Работа была закончена осенью 1927 года. Право первого представления было предоставлено ленинградскому Большому драматическому театру. Пьеса была прочитана на заседании художественного совета – в присутствии делегатов от 18 ленинградских заводов; протокол этого заседания, где закреплена реакция рабочей аудитории на эту пьесу, – один из самых ценных документов в моем литературном архиве. Рабочие делегаты предлагали приурочить постановку пьесы к десятилетнему юбилею театра. С февраля 1928 года начались репетиции (Н. Ф. Монахов – в роли Атиллы), художник Н. П. Акимов сделал макет постановки; пьеса разрешена была Главреперткомом и объявлена на афишах, но, по независящим от театра обстоятельствам, до зрителя не дошла.

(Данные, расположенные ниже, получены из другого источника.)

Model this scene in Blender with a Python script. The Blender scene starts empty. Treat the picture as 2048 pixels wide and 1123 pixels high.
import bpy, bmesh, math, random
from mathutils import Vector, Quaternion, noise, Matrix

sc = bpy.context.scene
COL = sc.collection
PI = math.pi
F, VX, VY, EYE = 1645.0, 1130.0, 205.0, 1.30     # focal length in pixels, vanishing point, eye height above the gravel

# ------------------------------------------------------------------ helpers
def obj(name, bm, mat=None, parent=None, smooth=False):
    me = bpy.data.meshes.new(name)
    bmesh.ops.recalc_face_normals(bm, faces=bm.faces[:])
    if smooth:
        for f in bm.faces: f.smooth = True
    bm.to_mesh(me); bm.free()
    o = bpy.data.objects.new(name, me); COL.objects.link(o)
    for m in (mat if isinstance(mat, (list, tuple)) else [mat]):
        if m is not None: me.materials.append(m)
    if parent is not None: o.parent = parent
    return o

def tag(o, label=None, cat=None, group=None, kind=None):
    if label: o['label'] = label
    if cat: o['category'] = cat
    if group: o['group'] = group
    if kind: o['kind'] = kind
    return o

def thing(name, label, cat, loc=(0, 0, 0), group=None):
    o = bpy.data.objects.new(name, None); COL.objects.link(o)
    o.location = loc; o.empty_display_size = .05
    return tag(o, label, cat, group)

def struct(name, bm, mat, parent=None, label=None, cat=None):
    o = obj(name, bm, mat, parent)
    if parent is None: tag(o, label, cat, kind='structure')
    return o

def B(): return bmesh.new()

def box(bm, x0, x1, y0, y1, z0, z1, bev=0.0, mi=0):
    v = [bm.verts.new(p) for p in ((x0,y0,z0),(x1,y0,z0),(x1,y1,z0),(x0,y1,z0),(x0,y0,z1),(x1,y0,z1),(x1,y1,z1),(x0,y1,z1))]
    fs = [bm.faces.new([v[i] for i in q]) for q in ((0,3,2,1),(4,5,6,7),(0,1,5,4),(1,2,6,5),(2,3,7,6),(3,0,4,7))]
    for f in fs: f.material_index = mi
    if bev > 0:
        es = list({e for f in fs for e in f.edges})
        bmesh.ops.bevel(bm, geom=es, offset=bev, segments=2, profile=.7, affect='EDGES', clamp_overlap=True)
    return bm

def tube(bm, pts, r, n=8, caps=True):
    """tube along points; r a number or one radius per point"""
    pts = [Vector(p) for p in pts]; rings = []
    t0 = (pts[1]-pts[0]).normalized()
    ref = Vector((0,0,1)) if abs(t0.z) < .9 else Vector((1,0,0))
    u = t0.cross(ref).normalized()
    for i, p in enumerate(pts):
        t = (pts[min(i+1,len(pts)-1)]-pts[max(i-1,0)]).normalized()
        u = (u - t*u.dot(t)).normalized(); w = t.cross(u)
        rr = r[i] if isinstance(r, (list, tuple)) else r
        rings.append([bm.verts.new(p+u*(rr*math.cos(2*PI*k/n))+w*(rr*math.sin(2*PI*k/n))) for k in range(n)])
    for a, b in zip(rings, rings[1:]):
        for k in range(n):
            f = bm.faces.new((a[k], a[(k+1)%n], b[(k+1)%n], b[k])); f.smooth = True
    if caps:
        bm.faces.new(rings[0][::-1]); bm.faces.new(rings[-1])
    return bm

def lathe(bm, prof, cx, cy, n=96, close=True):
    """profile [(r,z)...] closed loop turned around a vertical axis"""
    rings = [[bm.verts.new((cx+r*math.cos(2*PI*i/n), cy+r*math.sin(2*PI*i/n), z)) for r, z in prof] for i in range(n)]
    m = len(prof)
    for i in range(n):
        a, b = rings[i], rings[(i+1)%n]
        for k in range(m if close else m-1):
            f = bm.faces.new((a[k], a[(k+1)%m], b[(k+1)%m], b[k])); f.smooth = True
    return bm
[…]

Две следующих пьесы – тоже остались в рукописях: это одноактная мелодрама «Пещера» (театрализация одноименного моего рассказа) и «История одного города» по Щедрину. «Пещера» написана по заказу Художественного театра (1-го), предполагавшего поставить спектакль из пяти одноактных пьес современных авторов (Вс. Иванов, Пильняк, Леонов, Бабель и я); проект этот не осуществился. «История одного города» – заказ театра Мейерхольда (1928 год); эта пьеса погибла на половине пути: из семи «эпизодов» закончены были три – остальные сохранились только в форме сценария.
Осенью 1929 года – пьеса «Сенсация» (переделка «The front page» [2] Бен Хекта. В мае 1930 года «Сенсация» была показана в Театре им. Вахтангова в Москве и в июне – в Ленинграде, в бывшем Александрийском театре; в сезоне 1930-31 года, кроме этих театров, пьеса шла во многих театрах в провинции. И последняя, седьмая пьеса (если не считать незаконченной «Истории одного города») – «Африканский гость. Невероятное происшествие в трех часах». Этот сатирический фарс из советской жизни, написанный по заказу МХАТа 2-го, пока еще не напечатан и не поставлен.
2
Здесь: «На первой странице» (англ.).